We have considered the respective submissions and carefully scrutinized the record. The scope of the appellate court's power to interfere with an interim order passed by the court of first instance has been considered by this Court in several cases. In Wander Ltd. v. Antox India (P) Ltd. (supra), the Court was called upon to consider the correctness of an order of injunction passed by the Division Bench of the High Court which had reversed the order of the learned Single Judge declining the respondent's prayer for interim relief. This Court set aside the order of the Division Bench and made the following observations: (SCC p. 733, para 14) "14. ... In such appeals, the appellate court will not interfere with the exercise of discretion of the court of first instance and substitute its own discretion except where the discretion has been shown to have been exercised arbitrarily, or capriciously or perversely or where the court had ignored the settled principles of law regulating grant or refusal of interlocutory injunctions. An appeal against exercise of discretion is said to be an appeal on principle. Appellate court will not reassess the material and seek to reach a conclusion different from the one reached by the court below if the one reached by that court was reasonably possible on the material. The appellate court would normally not be justified in interfering with the exercise of discretion under appeal solely on the ground that if it had considered the matter at the trial stage it would have come to a contrary conclusion. If the discretion has been exercised by the trial court reasonably and in a judicial manner the fact that the appellate court would have taken a different view may not justify interference with the trial court's exercise of discretion." 26. In Skyline Education Institute (India) (P) Ltd. v. S.L. Vaswani , [ (2012) 2 SCC 628 ] , the three-Judge Bench considered a somewhat similar question in the context of the refusal of the trial court and the High Court to pass an order of temporary injunction, referred to the judgments in Wander Ltd. v. Antox India (P) Ltd. , [(2012) 2 SCC 738] , N.R. Dongre v. Whirlpool Corpn. , [ (2020) 15 SCC 721 ] and observed: “22.

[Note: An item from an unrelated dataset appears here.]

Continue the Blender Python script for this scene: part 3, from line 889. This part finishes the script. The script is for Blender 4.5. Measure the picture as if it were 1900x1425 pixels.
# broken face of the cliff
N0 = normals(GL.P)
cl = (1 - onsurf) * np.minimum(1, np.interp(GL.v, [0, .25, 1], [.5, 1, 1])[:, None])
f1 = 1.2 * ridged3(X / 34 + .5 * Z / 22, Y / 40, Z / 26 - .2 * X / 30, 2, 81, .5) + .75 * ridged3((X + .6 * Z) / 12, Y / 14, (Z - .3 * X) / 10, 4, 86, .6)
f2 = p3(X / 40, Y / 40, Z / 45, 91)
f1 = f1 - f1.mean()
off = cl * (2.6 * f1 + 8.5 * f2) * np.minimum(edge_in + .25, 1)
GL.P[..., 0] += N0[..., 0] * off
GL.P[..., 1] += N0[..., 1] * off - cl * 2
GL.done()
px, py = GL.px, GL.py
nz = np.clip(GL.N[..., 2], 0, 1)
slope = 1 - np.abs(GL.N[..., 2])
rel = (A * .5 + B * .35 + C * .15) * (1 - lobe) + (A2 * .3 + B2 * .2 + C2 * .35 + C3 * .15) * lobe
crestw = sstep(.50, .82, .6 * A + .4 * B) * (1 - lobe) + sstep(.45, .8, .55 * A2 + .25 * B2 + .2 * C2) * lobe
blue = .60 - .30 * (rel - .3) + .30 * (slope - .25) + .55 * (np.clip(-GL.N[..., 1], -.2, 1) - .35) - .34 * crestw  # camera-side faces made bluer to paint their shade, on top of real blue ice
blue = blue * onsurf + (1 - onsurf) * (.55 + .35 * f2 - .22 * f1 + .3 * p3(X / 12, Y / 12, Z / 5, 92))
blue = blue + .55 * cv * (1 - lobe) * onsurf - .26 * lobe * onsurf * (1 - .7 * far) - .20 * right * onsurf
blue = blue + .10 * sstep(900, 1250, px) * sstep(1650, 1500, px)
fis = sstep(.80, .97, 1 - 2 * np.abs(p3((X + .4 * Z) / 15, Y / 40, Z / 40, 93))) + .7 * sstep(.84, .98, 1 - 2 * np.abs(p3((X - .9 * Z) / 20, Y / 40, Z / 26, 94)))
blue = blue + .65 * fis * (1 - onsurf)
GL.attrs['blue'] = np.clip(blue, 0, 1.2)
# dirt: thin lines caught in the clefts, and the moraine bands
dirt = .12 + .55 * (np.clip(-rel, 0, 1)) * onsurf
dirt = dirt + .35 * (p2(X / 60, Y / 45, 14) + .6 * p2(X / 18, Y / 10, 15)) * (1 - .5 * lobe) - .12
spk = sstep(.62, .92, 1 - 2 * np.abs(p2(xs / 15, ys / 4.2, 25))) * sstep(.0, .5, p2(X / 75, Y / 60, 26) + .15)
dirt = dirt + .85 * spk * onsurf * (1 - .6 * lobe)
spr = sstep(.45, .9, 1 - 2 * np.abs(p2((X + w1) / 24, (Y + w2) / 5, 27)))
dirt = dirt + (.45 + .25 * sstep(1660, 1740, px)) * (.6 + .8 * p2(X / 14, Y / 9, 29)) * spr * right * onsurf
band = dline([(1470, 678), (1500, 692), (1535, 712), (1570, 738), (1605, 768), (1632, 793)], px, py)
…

, [ (2020) 15 SCC 721 ] and observed: “22. The ratio of the above noted judgments is that once the court of first instance exercises its discretion to grant or refuse to grant relief of temporary injunction and the said exercise of discretion is based upon objective consideration of the material placed before the court and is supported by cogent reasons, the appellate court will be loath to interfere simply because on a de novo consideration of the matter it is possible for the appellate court to form a different opinion on the issues of prima facie case, balance of convenience, irreparable injury and equity." 27. Thus, considered, we do not find any illegality in the order of the learned trial court nor any of the permissible ground to interfere with the order of grant of temporary injunction in the exercise of appellate jurisdiction. 28. The appeal lacks merits and is dismissed. As a sequel thereto, miscellaneous petitions, if any pending, shall also stand closed.